### Challenge
The lines to extract start at the one containing "M_SEAM, M_DARKWOOD, M_SEAM2])" and end with the last line; give them exactly and nothing more.

════════════════

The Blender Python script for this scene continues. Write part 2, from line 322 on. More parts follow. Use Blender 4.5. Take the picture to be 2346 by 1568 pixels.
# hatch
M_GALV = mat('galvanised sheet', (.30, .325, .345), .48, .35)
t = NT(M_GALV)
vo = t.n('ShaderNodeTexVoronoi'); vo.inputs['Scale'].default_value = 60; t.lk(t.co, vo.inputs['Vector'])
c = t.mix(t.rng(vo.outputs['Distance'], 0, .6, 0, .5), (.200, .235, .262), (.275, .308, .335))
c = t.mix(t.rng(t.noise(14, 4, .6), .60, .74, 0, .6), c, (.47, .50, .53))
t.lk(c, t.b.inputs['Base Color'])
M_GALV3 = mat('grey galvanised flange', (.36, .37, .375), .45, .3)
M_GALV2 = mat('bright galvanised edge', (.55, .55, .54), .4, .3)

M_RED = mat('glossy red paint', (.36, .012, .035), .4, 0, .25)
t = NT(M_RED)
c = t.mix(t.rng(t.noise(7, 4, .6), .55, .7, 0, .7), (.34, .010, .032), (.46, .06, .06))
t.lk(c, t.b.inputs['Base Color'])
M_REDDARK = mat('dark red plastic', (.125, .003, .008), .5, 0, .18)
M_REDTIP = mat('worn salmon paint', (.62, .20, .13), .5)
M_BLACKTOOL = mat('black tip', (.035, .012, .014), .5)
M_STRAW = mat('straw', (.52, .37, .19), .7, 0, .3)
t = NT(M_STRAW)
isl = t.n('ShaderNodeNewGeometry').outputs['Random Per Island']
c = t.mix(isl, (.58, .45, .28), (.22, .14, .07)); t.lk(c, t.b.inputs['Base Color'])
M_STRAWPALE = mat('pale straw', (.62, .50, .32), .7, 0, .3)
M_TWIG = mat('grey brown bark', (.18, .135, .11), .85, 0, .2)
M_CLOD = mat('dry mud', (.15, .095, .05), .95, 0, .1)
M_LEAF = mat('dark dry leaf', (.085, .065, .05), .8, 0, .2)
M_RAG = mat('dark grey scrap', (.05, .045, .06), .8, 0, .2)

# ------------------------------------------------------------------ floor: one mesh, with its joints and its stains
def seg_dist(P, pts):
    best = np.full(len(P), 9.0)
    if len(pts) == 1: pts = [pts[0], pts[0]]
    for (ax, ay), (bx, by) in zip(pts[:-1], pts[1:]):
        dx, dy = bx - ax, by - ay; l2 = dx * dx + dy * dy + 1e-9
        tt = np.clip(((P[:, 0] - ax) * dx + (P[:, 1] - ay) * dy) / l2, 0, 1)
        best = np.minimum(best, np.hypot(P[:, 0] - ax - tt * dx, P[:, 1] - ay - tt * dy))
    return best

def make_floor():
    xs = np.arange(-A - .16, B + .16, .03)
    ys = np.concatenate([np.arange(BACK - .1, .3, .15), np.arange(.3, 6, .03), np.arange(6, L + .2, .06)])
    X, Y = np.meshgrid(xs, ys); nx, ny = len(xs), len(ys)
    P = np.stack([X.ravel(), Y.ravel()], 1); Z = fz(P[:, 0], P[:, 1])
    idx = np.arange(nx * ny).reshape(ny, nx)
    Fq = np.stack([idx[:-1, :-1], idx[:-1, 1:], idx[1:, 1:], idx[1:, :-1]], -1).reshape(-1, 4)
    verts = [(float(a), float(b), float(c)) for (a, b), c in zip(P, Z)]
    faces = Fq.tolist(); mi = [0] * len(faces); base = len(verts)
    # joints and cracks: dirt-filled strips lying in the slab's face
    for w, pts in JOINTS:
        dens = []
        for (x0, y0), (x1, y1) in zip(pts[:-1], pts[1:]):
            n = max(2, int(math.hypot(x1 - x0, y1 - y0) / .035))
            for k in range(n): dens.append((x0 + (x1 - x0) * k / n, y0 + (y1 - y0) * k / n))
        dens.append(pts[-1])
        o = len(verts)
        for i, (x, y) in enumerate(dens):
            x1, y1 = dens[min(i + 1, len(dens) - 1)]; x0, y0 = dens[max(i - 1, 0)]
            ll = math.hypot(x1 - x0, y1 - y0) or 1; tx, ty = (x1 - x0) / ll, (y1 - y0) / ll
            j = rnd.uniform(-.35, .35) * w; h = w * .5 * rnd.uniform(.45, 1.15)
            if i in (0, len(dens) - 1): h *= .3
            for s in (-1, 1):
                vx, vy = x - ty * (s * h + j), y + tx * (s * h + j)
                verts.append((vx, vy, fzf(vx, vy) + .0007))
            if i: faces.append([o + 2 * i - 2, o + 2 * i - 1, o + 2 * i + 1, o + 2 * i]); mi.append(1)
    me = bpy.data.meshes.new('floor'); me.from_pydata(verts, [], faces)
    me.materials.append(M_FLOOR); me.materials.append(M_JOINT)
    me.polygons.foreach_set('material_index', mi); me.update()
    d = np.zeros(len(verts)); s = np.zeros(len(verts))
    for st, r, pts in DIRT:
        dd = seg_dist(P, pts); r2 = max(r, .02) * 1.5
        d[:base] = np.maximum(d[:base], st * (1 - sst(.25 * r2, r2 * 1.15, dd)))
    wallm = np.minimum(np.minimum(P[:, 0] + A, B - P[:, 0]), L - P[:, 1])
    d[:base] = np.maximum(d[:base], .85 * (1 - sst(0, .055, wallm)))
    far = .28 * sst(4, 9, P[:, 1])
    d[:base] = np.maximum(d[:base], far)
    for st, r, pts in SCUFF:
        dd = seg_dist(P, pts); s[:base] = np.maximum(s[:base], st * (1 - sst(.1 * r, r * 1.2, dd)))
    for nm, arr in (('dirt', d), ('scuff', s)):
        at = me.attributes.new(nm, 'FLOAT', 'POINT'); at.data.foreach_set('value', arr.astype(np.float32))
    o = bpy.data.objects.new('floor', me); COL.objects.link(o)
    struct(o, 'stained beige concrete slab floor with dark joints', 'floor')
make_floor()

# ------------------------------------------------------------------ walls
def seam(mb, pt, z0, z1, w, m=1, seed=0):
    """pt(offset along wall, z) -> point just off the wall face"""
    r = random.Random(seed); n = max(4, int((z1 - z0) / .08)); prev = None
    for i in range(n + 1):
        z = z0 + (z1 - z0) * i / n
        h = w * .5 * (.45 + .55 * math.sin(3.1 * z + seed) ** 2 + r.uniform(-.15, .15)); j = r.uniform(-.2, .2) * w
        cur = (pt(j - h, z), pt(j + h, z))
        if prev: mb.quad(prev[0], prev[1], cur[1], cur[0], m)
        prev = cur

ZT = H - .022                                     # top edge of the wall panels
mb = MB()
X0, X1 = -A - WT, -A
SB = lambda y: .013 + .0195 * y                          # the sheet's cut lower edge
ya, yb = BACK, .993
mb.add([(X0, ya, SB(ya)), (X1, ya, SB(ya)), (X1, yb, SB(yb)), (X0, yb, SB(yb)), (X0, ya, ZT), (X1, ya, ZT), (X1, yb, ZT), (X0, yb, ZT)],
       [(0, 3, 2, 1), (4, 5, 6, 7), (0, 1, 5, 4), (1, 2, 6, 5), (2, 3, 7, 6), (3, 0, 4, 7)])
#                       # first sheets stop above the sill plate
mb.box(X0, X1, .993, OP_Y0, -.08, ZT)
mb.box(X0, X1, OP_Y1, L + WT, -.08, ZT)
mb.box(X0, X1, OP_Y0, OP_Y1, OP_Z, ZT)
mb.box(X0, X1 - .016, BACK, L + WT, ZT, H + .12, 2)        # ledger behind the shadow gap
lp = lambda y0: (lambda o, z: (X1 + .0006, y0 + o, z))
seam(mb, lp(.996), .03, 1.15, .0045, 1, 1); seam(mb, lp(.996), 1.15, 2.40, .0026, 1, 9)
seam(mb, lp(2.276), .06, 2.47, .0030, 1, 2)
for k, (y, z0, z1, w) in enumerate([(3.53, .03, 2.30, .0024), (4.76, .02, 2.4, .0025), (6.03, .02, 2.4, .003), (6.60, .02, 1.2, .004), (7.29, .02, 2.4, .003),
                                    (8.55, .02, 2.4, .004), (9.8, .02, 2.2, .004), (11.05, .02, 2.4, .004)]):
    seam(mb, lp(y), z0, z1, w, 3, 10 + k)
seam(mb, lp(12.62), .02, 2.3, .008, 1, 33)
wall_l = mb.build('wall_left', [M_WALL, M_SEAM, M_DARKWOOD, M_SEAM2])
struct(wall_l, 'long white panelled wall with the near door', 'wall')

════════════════

### Answer for the task
wall_l = mb.build('wall_left', [M_WALL, M_SEAM, M_DARKWOOD, M_SEAM2])
struct(wall_l, 'long white panelled wall with the near door', 'wall')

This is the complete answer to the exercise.